A change in the political climate of Britain, particularly within Labour and the rise of neoliberalism, has meant that those born post 1990 have no real connection to Trade Union culture and therefore see no need to join a Union. Most evidence indicates that this is not because they view unions more negatively than older groups do; if anything the reverse is true. Roper, for example, does not suggest that young people are apathetic towards unions, stating that there is “not something fundamentally unattractive about unions to young people”. Rather, because they work in occupations, businesses and sectors where unions are in short supply, young workers have only limited recourse to collective action through Trade Unions because the latter are not readily available to them: their experience of the labour market is largely union-free.” Many believe that a lack of political education or even influence ensures a generation who are, for the most part, unaware of the benefits or even purposes of Trade Unions.
Is it the case that it is not down to young people to join a union, but it is in fact the job of the unions to recruit young people? Is it this ‘grey area’ of responsibility that is helping to widen the gap of engagement?
Union Engagement
Those young people who are employed on zero hours contracts are being targeted by Trade Unions in order to combat the decreasing number of young people who are members of a Trade Union, however, more imaginative strategies are needed. As discussed by Hodder in ‘Young Workers and Trade Unions: A Global View’, there are options that Trade Union’s could explore to increase membership of young people. Hodder discusses that in the case of young workers’ lack of unionisation, Trade Unions need “dedicated recruitment and organising campaigns as well through education and marketing systems that seek to penetrate the ignorance around Trade Unionism amongst young people.” This is extended by Houghton in New Socialist, who argues that membership must be tailored specifically for young people in precarious employment:
We need to rethink how we define what a union member is, including how we ask them to pay their dues. A precarious worker is not going to sign a membership form, particularly one that asks them to make a monthly direct debit. A care home worker on a zero hours contract isn’t going to join unless they see the relevance at a local level. We need many more flexible levels of union membership suited to varying degrees of what constitutes a union member.

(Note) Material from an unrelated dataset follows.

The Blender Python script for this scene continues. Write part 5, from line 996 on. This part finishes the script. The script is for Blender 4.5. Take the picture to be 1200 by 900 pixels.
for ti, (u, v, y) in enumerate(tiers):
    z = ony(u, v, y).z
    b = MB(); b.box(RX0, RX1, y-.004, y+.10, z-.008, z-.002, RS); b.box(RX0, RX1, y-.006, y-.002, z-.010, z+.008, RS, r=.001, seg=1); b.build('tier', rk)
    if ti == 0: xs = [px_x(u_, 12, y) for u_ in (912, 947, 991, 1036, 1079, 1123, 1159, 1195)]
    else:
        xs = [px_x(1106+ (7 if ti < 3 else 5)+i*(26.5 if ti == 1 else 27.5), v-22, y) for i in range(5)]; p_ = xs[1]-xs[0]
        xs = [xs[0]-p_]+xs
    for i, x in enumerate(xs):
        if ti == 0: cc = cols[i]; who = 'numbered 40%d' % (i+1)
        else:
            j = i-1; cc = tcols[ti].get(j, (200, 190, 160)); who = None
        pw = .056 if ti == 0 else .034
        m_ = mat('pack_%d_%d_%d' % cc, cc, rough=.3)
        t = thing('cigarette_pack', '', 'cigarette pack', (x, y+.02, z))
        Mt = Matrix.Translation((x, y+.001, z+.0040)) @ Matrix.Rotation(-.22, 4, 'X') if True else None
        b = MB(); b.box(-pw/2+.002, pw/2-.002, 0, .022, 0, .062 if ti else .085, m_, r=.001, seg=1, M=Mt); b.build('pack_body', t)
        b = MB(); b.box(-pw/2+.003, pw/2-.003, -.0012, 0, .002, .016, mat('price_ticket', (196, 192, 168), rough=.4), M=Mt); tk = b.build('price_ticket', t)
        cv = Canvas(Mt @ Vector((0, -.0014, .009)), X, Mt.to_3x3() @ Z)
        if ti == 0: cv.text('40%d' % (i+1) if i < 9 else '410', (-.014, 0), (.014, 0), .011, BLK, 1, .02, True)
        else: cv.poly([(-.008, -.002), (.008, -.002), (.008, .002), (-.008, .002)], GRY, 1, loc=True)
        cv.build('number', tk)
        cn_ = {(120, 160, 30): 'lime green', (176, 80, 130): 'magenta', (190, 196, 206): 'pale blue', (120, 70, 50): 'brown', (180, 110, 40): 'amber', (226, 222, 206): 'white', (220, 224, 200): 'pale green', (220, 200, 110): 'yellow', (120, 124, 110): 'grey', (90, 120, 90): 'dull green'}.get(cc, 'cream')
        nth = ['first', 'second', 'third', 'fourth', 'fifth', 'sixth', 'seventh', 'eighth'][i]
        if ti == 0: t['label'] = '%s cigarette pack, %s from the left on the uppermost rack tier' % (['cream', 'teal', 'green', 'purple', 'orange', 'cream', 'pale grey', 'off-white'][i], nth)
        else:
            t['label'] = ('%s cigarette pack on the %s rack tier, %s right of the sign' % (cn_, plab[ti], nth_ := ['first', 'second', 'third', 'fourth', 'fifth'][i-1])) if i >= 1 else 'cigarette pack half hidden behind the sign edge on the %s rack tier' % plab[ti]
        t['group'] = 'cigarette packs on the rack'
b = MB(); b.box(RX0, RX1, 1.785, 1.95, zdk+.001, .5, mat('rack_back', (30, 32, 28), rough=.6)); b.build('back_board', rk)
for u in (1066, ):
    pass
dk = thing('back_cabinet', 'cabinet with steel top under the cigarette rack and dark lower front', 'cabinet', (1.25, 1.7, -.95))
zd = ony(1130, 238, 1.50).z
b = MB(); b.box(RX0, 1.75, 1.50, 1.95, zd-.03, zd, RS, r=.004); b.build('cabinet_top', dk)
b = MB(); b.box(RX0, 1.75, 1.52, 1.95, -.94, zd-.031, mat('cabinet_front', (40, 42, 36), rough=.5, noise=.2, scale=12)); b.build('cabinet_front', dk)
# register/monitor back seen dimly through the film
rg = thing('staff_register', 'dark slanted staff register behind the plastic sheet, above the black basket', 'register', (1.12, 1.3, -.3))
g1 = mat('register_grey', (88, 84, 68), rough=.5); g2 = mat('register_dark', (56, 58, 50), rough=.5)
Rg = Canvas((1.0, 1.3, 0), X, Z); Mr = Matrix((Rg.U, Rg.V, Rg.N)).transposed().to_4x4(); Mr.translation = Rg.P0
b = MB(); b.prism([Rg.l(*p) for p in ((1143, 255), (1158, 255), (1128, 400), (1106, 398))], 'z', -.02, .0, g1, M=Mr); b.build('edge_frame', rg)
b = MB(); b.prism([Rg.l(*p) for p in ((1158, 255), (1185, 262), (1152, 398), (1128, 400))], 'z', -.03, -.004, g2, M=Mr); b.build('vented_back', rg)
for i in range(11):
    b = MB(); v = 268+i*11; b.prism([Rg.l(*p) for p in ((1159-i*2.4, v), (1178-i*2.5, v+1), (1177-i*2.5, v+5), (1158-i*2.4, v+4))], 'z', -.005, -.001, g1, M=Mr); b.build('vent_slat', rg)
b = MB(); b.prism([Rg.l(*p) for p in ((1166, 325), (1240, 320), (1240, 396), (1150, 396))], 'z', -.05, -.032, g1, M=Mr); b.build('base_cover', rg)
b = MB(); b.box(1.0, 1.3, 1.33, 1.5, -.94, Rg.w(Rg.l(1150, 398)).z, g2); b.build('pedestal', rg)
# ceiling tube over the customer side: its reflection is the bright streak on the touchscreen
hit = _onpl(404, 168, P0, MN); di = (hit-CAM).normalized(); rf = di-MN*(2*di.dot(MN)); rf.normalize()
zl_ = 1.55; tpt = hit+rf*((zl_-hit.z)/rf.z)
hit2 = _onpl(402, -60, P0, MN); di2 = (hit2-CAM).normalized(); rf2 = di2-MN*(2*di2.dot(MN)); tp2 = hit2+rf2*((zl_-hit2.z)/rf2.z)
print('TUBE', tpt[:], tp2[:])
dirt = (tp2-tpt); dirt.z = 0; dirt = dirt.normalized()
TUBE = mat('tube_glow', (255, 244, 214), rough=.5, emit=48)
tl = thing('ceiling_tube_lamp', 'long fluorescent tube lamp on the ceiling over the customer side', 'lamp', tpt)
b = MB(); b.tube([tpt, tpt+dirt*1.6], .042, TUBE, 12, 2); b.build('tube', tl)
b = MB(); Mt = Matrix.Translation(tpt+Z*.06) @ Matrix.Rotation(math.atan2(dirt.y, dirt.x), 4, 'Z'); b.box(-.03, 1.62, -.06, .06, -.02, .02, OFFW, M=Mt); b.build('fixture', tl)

Is it the case that it is in fact apathy from the Trade Unions themselves that have caused young people to turn their back on the Trade Union movement as a whole? After a decade of neoliberalism, now more than ever is the time for young people to dust the cobwebs off our Trade Union links and reclaim the Labour party as the force for change it once was. Young people, now more than ever, are in desperate need of organisation in the workplace to fight against the inequalities caused by capitalism.